Выбрать главу

На риксдаге 1738—1739 г. съехалось особенно много финских представителей: 7 пасторов, 15 горожан и 20 крестьян. Тут же впервые находились депутаты от Верхней Карелии. Такого количества представителей из Финляндии обыкновенно не бывало. Они опять выдвинули на очередь вопрос о знании судьями финского языка. — Пожелание это высказывалось не раз на прежних риксдагах, но практическое его осуществление представляло немало трудностей. — Переводчики являлись менее желательными, но и их назначение сопряжено было со значительными расходами. В секретной комиссии риксдага завязались горячие прения. Защитником финских интересов выступил абоский купец Вехтер, который добивался назначения служащих из лиц, знакомых с языком народа, находя, что в противном случае население будет страдать от несправедливостей. Члены секретной комиссии сошлись во мнениях на том, что при соискании должностей в Финляндии, при одинаковых заслугах и способностях, справедливо отдавать преимущество лицам, лучше владеющим финским языком. Относительно же практического применения этого принципа сильно высказался президент абоского гофгерихта (1729—1738) Самуэль Окергиельм, один из видных деятелей периода свободы. — Он спросил, насколько такое постановление имеет в виду воспрепятствовать шведским людям получению должностей в Финляндии. Ограничений для шведов ему, конечно, нежелательно было допустить. Затем Окергиельм указал на то, что в Нюландских и Эстерботнийских шхерах преобладает шведский язык, что в Финляндии не было пастора, коронного фохта, ленсмана и унтер-офицера, которые бы не знали вместе со шведским языком также и финский. А потому создавалась надобность в знании народного языка только для судей, лагманов и низших должностей края. Если не допускать к должностям Финляндии шведов, — говорил он, — то это вызовет «недоразумение между обеими нациями, кои не пройдут без слишком большего вреда для всего государства». Далее оратор напомнил, что в Швеции всегда имели в виду слить финнов со шведским элементом путем колонизации, шведских законов и учреждений. Если это не осуществится и если остальные провинции, подобно Финляндии, предъявят подобные же требования, то в скором времени можно ожидать, что возникнет столько республик, сколько имеется провинций. Элиас Вехтер возразил, что его предложением не имелось в виду отстранения шведских людей от должностей Финляндии, но Окергиельм остался при мнении, что дело идет о неосновательных домогательствах.

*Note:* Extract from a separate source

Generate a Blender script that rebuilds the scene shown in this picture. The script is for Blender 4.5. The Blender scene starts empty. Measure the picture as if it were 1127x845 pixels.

На следующем заседании еще раз возник вопрос о взаимных отношениях шведской и финской «наций», как тогда выражались. Генрих Вреде сказал, что хотя он финн и владеет имением в Финляндии, но, тем не менее, не решается делать какого-либо различия между интересами Швеции и Финляндии; точно также он находил, что Финляндия не в праве жаловаться на неполучение помощи от Швеции. «Тем не менее, — прибавил он, очевидно, намекая на Элиаса Вехтера, — ходят слухи, что некоторые «гнилые яйца» среди финнов говорят, что если с нами будут так обращаться, то они соединятся с русскими и дадут шведам почувствовать свою силу». Вехтер настаивал, чтобы это выражение было исключено из протокола, но Вреде сохранил его.

Немало встревожила Окергиельма также петиция герадского округа Ниикис об упреждении для Финляндии должности особого генерал-губернатора и отдельной камер-коллегии. Она показывала, что среди финнов просыпалась критика отношений их родины к Швеции. Все эти прения замечательны тем, что они впервые перенесли интересы финского языка в политическое собрание.

Вопрос, после этих дрязг среди финляндских депутатов, в сущности провалился, хотя правительство и дало на них спокойный ответ. Резолюция на прошение (от 16 марта 1739 г.) народных представителей гласила: «Его Королевское Величество склонен замещать судейские и другие должности в Финляндии лицами, знающими финский язык, насколько обстоятельства и служебные способности подлежащих лиц будут тому содействовать». — Эта оговорка на практике лишила королевское постановление почти всякого значения и, по мере того, как улучшалось и крепло положение шведского правительства оно менее всего заботилось о финском языке своих административных и судебных членов.